LM, do you want to add the Temple Theater, which is seen above the Rialto photo? I don’t see it listed yet. Interesting history as it used to be a skating rink.

Lost Memory
Lost Memory on October 20, 2007 at 1:30 am

You can add the Temple Theater if you want. I already added theaters today so I met my quota. :)

kencmcintyre on October 20, 2007 at 2:39 am

I’m headed to Vegas. It can wait.

Lost Memory
Lost Memory on October 20, 2007 at 4:13 am

I agree. Good Luck!

LouB on April 12, 2012 at 3:52 pm

link This link shows a picture of the Rialto.

Will Dunklin
Will Dunklin on June 13, 2013 at 6:04 pm

An odd distinction for this theatre: in 1925 this theatre purchased a Wurlitzer pipe organ, opus 1118, a style F-special, 3 manuals and 10 ranks. A customized organ, but nothing too usual.
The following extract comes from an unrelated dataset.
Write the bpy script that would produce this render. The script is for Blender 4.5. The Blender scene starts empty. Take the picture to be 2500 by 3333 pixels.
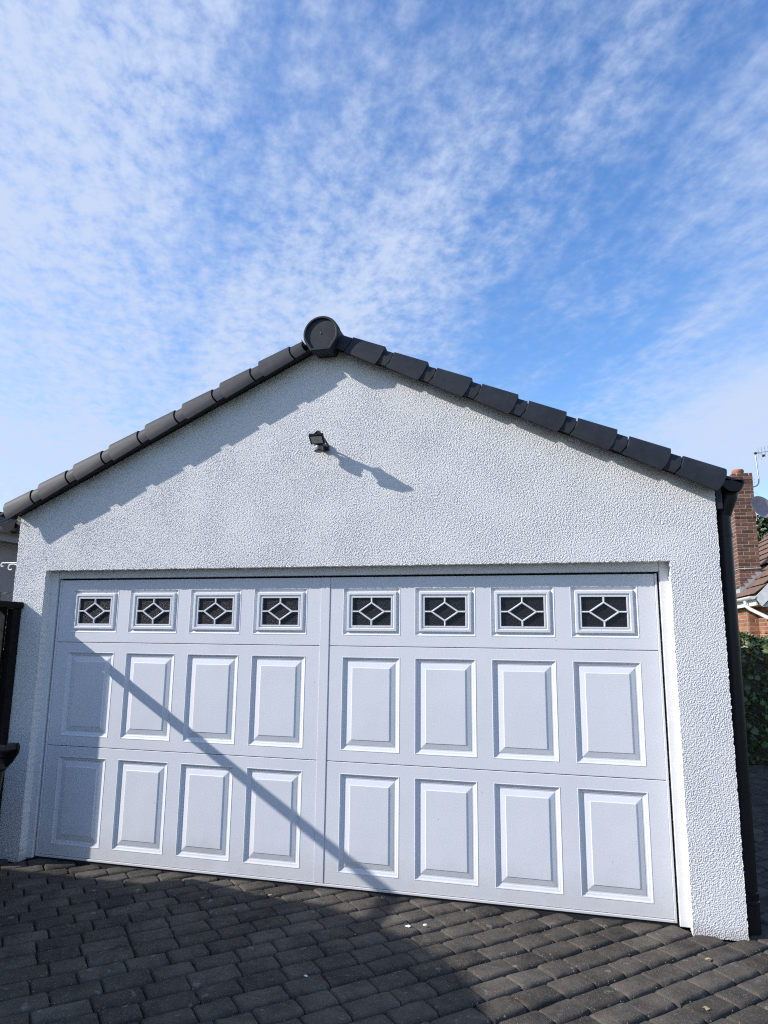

The sad twist on this is that in 1943 this organ went back to the Wurlitzer factory in North Tonawanda NY where it was rebuilt for radio station WGR/WKBW Buffalo NY and in its rebuilt state, was the last pipe organ to leave Wurlitzer. Shortly afterwards all the remaining pipe organ stock, parts and tools were burned or melted down for scrap metal.

The Wurlitzer company, in a little over 22 years had turned out +/– 2,200 organs. Justly or not, Wurlitzer remains, in the mind of the general public, the most famous pipe organ builder.